How do we do this? Thankfully, I think we have part of the answer already: providers, rooted in their community, with strong links to families and carers, showcase glimpses of what an effective system looks like.
A good example is Heywood-based learning disability service PossAbilities. The service was ‘spun out’ of Rochdale Council in 2014 as a Community Interest Company with its staff as members. Strong links with the community and families is central to how it works. A service-user forum, run by a non-executive board member, helps it to constantly adapt its services. It recruits locally and staff are encouraged to try new things using their professional judgement. None of its employees have far to travel to work. When you visit, the effect of these things is tangible: to its services users, families and staff it is a community of people, all with a stake in success and that are there to look after each other. Success has brought contracts in neighbouring areas but at heart it remains a community organisation.
Elsewhere, the Methodist Homes Association is the largest charitable provider of care homes for older people in the UK and known for its personalised and high quality care with ties to its local areas. In the West Midlands, social enterprise Agewell helps older people to maintain their independence at home, the Holy Grail of adult social care. Similarly, Leading Lives in Suffolk is an employee owned mutual that supports people with learning disabilities within residential homes or the community, with a focus on independence and friendships.
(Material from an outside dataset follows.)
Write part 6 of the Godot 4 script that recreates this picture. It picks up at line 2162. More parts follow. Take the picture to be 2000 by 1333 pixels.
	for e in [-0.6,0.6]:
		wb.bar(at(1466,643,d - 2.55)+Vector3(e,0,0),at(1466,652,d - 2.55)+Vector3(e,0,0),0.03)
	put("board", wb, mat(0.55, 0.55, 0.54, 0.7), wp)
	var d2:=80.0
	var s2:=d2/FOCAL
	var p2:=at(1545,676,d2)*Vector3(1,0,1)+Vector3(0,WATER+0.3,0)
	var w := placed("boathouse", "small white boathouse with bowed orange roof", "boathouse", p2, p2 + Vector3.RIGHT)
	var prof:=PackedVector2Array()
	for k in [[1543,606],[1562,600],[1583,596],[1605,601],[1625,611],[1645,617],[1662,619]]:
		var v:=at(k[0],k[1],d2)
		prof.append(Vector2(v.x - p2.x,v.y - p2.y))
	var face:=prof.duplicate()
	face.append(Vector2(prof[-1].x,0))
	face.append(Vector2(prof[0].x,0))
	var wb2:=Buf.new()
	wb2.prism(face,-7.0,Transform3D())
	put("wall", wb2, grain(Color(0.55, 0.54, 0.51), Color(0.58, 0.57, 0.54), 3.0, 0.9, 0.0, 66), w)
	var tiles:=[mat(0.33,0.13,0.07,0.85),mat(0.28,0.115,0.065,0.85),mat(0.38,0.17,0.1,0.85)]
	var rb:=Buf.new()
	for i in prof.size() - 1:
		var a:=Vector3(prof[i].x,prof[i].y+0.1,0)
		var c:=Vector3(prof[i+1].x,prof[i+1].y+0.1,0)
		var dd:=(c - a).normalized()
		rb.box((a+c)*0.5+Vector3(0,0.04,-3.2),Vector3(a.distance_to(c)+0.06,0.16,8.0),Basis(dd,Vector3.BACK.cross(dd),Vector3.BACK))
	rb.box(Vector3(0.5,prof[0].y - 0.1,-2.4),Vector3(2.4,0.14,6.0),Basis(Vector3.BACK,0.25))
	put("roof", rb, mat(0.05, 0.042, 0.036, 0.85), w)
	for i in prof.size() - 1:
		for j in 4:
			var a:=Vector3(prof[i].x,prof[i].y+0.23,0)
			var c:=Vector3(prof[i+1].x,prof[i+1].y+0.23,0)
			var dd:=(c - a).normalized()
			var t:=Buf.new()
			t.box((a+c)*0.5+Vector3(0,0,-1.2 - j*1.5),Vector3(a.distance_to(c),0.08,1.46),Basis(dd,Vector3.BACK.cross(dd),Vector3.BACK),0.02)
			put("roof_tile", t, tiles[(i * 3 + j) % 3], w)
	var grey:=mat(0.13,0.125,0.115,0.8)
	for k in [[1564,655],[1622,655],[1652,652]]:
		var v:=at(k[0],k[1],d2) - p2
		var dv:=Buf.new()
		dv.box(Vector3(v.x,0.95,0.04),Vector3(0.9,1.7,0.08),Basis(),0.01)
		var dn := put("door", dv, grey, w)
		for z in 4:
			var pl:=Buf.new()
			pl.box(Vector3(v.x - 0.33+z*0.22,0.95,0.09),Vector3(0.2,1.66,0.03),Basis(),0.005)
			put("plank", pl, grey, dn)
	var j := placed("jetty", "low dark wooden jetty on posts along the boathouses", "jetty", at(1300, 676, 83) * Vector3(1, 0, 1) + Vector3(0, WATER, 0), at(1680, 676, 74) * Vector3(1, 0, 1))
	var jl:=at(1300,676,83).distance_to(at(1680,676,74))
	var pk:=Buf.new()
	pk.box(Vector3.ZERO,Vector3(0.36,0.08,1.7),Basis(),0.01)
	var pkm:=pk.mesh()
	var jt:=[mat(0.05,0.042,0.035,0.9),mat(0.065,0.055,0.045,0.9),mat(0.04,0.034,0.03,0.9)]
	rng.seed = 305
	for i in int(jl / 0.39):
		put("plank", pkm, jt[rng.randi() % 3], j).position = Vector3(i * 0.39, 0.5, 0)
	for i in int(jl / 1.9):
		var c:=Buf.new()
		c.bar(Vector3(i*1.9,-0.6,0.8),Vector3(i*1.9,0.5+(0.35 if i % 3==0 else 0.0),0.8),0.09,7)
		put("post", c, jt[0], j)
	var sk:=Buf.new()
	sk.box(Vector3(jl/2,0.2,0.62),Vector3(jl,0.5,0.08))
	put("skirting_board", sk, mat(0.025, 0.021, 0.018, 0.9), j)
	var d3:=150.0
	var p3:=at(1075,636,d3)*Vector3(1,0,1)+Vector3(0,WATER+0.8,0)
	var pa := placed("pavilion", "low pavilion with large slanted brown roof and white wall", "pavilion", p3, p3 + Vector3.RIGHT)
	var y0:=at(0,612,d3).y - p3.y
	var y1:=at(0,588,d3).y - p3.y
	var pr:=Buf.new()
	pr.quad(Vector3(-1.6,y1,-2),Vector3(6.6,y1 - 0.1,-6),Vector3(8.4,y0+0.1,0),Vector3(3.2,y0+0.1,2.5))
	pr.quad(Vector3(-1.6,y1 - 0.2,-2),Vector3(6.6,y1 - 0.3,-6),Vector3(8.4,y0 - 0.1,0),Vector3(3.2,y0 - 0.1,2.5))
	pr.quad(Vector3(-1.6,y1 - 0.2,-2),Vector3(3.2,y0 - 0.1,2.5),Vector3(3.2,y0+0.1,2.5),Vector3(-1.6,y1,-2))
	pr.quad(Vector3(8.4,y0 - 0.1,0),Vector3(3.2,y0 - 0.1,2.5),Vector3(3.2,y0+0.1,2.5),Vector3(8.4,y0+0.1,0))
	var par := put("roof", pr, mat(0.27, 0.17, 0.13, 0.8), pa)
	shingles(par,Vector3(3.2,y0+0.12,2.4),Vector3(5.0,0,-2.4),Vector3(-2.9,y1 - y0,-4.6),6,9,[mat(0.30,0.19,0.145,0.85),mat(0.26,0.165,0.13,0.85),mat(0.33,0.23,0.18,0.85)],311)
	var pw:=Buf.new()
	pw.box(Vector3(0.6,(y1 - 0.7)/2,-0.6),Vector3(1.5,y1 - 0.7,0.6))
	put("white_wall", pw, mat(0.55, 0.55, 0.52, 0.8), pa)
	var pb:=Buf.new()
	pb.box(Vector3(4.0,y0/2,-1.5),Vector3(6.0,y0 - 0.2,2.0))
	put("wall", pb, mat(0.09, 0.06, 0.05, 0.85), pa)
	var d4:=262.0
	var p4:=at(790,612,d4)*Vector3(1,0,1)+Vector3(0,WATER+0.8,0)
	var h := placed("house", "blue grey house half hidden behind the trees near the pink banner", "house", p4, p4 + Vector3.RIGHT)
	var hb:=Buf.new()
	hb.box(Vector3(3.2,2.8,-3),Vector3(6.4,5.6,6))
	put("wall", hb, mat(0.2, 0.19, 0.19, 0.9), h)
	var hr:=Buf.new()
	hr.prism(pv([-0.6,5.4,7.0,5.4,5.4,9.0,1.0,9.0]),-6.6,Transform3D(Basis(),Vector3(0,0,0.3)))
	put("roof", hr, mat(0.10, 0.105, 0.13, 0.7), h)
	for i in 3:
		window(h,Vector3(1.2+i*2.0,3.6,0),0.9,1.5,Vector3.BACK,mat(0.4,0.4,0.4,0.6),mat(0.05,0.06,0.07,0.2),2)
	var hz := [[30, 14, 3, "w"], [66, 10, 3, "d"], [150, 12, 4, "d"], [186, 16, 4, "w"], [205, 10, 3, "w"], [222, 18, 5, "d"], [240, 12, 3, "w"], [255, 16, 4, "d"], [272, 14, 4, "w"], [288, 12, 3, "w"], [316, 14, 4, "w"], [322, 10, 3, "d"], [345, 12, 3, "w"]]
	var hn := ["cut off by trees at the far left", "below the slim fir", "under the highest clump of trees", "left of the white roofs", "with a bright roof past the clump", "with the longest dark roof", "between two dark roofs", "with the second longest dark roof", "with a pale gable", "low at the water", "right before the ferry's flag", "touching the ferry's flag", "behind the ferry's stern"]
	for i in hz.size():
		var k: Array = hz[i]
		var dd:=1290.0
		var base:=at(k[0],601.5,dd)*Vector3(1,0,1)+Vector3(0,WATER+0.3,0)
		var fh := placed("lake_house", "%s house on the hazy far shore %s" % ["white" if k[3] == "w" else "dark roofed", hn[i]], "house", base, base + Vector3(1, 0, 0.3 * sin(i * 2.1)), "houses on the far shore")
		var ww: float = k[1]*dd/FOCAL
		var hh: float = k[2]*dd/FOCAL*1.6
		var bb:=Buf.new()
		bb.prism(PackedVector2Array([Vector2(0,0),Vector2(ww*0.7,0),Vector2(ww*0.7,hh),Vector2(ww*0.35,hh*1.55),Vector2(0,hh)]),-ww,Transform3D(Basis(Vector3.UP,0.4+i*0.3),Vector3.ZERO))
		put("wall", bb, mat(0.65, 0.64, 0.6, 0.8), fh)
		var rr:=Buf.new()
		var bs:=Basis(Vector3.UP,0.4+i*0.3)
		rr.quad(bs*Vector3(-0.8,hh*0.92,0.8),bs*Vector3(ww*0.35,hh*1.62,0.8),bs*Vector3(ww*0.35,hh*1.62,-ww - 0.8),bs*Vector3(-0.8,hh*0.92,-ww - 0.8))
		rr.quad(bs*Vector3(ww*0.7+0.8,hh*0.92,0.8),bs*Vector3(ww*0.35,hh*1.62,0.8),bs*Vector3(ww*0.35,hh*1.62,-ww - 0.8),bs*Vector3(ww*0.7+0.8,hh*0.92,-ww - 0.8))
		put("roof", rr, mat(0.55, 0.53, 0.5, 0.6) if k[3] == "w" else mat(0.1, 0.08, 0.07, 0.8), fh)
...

These models are not an answer to all of the problems faced by adult social care. There is no way round the need for more money in the system. But examples like these, embedded in local communities and based on cooperative principles of engagement, democracy, coproduction and social value, can be the basis for the care that we want to see for our loved ones.
An alternative vision is to fully nationalise the provision of care. But centralising a service that needs to be sensitive to local and personal circumstances won’t provide the care that people say they want. Squaring individuals’ desire for connectedness with the inevitable standardisation of a national services is too much of a leap. The appeal of organisations rooted in their communities is precisely that they are not part of a national system.
I think the focus of a cooperative approach to social care should be on encouraging the development of local provision rooted in the community, including models of public service mutual, social enterprise, charities and publicly-owned companies. These organisations can provide a local, plural response to people’s needs that is as close to what people want as we can get.
Central government should support this by creating an environment that encourages entrants to the market, funds innovative models, gives new providers scope to build viable business models, and facilitate access to finance. The national system must set the conditions for a plurality of local provision to flourish.
After the shocks faced by public services over the last decade, there is both the opportunity and momentum for change. To succeed, adult social care needs to be a cooperative ecosystem of local providers, linked to their communities, that can humanise care.